There’s a darkly comic pun in the title of Lauren Yee’s play The Great Leap. Set in 1989, the year of the Tiananmen Square protests, it follows an American college basketball team that travels to China for an exhibition match, during which a Chinese coach and a Chinese-American player confront each other and their own past and future. (It’s the second of Yee’s plays seen in Seattle this season; ACT staged her King of the Yees last fall.)

 

Billed as a “co-world premiere” (Denver saw it in February), it was inspired, Yee says, by events in the life of her father. The title also refers, of course, to the Great Leap Forward, Mao’s catastrophic effort, between 1958 and 1962, to speedily force China’s transformation from an agrarian economy to an industrialized and socialist one (estimates of the resulting casualties range from 16 million to 55 million). 

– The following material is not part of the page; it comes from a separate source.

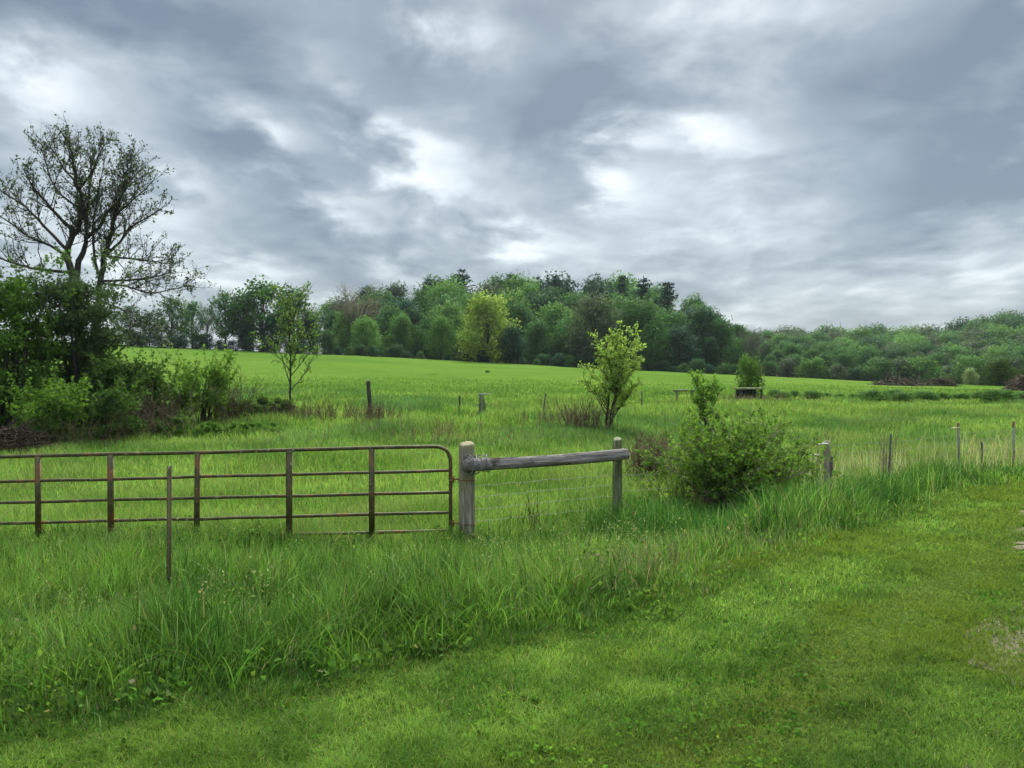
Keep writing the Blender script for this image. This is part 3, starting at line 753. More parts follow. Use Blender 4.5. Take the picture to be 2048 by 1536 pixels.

The Great Leap Forward and the period that followed it—the Communist Cultural Revolution—are explored in a different medium by poet Jane Wong (janewong.tumblr.com), an assistant professor at Western Washington University and winner of the 2017 James W. Ray Distinguished Artist Award, who is currently preparing a collection of poems about the campaigns.

“My family does not speak directly about the Great Leap Forward,” says Wong, whose ancestors’ fates are tied to the time. In an act of reconciliation, Wong says her poems “try to bridge the gap between my own childhood growing up in a Chinese American restaurant—replete with gluttony—and this lineage of hunger and starvation.”